— START OF Provided data —

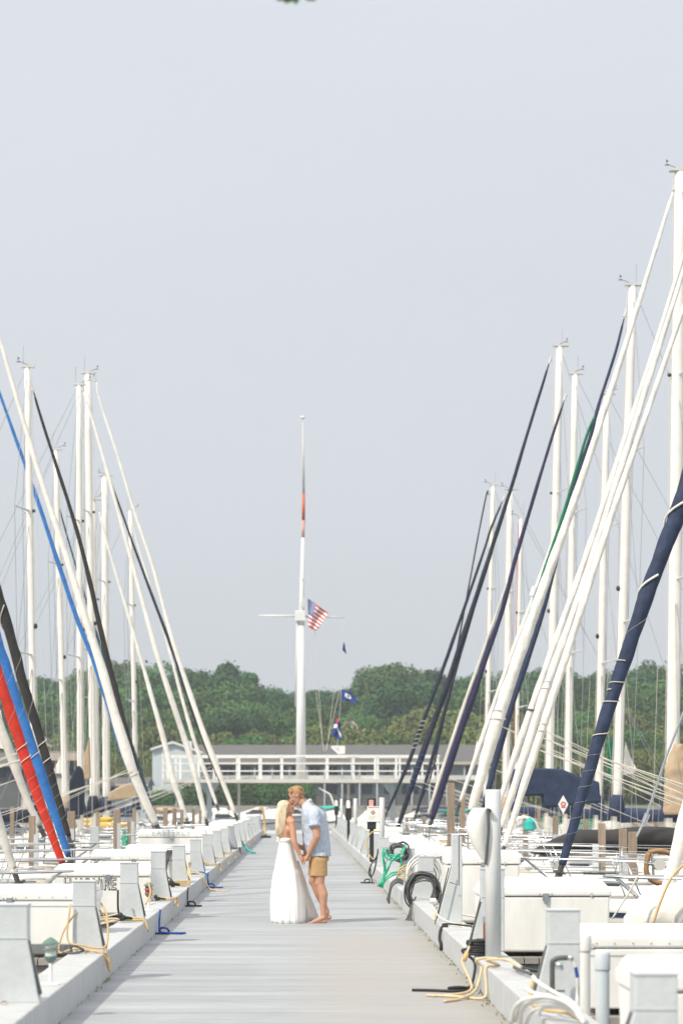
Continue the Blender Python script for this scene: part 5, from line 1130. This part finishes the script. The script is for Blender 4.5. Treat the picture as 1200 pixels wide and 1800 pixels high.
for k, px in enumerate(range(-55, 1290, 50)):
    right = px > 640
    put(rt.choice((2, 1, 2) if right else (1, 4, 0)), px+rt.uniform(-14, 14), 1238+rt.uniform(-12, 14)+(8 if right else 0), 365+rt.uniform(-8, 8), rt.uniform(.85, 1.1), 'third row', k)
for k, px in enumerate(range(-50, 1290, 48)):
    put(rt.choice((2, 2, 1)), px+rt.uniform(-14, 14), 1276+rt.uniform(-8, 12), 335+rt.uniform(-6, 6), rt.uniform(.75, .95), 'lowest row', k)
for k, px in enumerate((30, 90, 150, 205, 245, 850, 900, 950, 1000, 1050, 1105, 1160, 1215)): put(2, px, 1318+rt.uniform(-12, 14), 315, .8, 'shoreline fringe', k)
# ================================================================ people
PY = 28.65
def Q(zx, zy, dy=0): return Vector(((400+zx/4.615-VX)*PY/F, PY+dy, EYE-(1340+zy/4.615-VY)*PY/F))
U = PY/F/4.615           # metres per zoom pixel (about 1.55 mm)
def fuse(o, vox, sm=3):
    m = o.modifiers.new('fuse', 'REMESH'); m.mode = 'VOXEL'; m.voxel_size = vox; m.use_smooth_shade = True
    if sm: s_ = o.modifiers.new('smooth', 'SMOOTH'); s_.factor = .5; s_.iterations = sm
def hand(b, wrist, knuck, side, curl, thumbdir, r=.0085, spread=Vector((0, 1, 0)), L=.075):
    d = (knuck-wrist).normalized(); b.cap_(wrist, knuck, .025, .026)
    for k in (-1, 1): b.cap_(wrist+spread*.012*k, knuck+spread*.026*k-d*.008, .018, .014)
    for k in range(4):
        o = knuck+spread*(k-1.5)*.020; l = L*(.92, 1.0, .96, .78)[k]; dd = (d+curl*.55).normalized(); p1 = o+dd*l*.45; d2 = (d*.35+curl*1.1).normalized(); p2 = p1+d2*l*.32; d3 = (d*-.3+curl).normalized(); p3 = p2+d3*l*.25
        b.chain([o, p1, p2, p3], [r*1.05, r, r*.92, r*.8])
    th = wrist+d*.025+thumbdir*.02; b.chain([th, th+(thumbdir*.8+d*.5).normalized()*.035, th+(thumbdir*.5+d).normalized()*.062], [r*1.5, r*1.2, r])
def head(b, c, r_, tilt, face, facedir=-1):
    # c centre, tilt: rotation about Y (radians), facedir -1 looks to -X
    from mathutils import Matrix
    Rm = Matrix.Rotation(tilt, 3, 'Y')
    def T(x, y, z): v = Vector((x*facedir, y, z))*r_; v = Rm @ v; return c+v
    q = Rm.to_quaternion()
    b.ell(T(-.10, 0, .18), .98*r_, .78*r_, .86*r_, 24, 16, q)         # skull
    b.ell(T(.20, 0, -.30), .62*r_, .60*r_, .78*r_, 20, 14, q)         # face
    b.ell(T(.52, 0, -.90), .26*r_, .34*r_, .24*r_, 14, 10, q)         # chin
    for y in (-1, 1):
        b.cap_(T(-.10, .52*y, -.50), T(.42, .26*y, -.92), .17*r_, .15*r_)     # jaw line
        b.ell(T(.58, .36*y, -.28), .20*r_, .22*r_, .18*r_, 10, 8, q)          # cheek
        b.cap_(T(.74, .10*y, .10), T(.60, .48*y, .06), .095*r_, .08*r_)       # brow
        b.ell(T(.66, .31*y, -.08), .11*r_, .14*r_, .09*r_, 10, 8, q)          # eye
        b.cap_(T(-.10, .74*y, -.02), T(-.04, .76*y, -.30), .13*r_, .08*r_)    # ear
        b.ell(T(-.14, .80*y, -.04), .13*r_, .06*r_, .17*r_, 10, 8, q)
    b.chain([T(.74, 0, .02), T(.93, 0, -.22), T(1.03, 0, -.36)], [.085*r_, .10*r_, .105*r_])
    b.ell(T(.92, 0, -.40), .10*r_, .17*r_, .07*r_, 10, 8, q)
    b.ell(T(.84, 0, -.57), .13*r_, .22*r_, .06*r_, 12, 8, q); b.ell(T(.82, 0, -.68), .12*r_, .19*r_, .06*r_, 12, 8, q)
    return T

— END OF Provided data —
— START OF Provided data —

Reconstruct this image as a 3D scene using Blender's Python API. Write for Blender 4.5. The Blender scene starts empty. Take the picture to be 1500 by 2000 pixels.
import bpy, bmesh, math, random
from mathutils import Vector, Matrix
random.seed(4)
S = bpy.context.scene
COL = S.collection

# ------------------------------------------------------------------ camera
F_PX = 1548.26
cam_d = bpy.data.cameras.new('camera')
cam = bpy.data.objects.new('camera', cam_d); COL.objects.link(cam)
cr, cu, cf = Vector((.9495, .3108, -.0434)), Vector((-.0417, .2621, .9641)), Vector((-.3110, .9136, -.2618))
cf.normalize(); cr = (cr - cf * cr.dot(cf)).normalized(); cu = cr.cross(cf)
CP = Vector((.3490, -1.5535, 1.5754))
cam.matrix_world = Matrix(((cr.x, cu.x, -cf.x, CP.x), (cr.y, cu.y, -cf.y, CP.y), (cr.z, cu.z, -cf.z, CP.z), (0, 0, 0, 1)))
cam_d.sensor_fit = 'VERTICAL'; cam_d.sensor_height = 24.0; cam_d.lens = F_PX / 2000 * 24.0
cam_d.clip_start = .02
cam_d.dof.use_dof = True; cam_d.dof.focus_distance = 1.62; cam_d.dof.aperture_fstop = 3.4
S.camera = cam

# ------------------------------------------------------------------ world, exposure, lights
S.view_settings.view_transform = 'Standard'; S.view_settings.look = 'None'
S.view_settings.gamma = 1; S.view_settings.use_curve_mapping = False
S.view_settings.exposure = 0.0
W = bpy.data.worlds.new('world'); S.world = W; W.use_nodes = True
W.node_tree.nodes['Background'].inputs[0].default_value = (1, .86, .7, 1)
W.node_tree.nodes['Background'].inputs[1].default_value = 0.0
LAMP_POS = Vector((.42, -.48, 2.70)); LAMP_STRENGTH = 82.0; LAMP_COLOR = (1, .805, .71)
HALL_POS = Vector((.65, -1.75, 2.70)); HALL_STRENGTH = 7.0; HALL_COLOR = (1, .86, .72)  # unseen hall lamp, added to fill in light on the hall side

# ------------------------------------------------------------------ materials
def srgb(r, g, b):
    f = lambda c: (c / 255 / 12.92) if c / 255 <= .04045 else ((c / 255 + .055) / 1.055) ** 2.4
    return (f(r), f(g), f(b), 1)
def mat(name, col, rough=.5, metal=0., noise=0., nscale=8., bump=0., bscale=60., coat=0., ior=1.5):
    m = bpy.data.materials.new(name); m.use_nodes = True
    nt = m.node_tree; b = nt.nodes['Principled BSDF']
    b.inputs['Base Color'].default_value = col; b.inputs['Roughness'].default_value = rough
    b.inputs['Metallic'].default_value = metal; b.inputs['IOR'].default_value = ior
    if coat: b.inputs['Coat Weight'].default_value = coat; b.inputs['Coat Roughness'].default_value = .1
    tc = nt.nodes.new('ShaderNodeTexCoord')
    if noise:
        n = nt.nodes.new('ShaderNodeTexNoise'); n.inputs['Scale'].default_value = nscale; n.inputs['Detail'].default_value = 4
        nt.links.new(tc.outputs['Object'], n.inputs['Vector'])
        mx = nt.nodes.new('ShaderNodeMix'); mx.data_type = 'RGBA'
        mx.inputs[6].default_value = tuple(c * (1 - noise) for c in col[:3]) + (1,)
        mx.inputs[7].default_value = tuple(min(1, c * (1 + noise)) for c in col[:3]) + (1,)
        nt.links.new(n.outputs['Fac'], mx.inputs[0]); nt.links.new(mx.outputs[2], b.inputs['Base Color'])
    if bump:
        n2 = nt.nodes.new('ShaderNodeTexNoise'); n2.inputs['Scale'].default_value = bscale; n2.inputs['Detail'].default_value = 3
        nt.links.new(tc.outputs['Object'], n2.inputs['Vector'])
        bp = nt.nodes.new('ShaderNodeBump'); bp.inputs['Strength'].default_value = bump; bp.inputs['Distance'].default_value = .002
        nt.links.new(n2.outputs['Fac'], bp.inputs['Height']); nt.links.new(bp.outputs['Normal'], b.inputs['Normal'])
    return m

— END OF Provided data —
— START OF Provided data —

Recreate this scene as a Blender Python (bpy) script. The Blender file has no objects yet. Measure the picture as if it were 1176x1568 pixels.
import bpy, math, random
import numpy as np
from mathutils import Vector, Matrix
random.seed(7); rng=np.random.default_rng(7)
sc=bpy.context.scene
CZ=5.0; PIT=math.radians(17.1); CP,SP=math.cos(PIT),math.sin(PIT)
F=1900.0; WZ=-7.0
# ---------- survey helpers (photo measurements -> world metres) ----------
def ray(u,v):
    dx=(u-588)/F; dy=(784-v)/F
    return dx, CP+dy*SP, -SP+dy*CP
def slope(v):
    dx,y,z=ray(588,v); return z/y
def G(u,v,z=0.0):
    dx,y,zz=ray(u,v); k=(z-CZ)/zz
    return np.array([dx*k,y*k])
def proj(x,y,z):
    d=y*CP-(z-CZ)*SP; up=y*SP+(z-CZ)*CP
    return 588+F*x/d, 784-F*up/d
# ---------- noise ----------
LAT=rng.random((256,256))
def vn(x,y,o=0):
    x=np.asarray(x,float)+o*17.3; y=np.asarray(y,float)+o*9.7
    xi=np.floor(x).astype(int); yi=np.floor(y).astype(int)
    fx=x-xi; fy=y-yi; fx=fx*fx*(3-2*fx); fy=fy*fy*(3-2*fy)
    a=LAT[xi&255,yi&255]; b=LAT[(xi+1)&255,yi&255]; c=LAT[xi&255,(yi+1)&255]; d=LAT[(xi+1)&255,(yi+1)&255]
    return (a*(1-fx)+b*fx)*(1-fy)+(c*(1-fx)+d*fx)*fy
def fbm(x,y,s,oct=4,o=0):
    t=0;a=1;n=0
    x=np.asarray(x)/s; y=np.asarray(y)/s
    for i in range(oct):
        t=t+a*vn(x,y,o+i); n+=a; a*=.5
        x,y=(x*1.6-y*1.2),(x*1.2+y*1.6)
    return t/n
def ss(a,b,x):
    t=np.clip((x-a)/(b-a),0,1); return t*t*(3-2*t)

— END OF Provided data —

Print exactly the lines from the line with "Recreate this scene" to the line with "t=np.clip((x-a)/(b-a),0,1); return t*t*(3-2*t)", both included, and nothing else.

Recreate this scene as a Blender Python (bpy) script. The Blender file has no objects yet. Measure the picture as if it were 1176x1568 pixels.
import bpy, math, random
import numpy as np
from mathutils import Vector, Matrix
random.seed(7); rng=np.random.default_rng(7)
sc=bpy.context.scene
CZ=5.0; PIT=math.radians(17.1); CP,SP=math.cos(PIT),math.sin(PIT)
F=1900.0; WZ=-7.0
# ---------- survey helpers (photo measurements -> world metres) ----------
def ray(u,v):
    dx=(u-588)/F; dy=(784-v)/F
    return dx, CP+dy*SP, -SP+dy*CP
def slope(v):
    dx,y,z=ray(588,v); return z/y
def G(u,v,z=0.0):
    dx,y,zz=ray(u,v); k=(z-CZ)/zz
    return np.array([dx*k,y*k])
def proj(x,y,z):
    d=y*CP-(z-CZ)*SP; up=y*SP+(z-CZ)*CP
    return 588+F*x/d, 784-F*up/d
# ---------- noise ----------
LAT=rng.random((256,256))
def vn(x,y,o=0):
    x=np.asarray(x,float)+o*17.3; y=np.asarray(y,float)+o*9.7
    xi=np.floor(x).astype(int); yi=np.floor(y).astype(int)
    fx=x-xi; fy=y-yi; fx=fx*fx*(3-2*fx); fy=fy*fy*(3-2*fy)
    a=LAT[xi&255,yi&255]; b=LAT[(xi+1)&255,yi&255]; c=LAT[xi&255,(yi+1)&255]; d=LAT[(xi+1)&255,(yi+1)&255]
    return (a*(1-fx)+b*fx)*(1-fy)+(c*(1-fx)+d*fx)*fy
def fbm(x,y,s,oct=4,o=0):
    t=0;a=1;n=0
    x=np.asarray(x)/s; y=np.asarray(y)/s
    for i in range(oct):
        t=t+a*vn(x,y,o+i); n+=a; a*=.5
        x,y=(x*1.6-y*1.2),(x*1.2+y*1.6)
    return t/n
def ss(a,b,x):
    t=np.clip((x-a)/(b-a),0,1); return t*t*(3-2*t)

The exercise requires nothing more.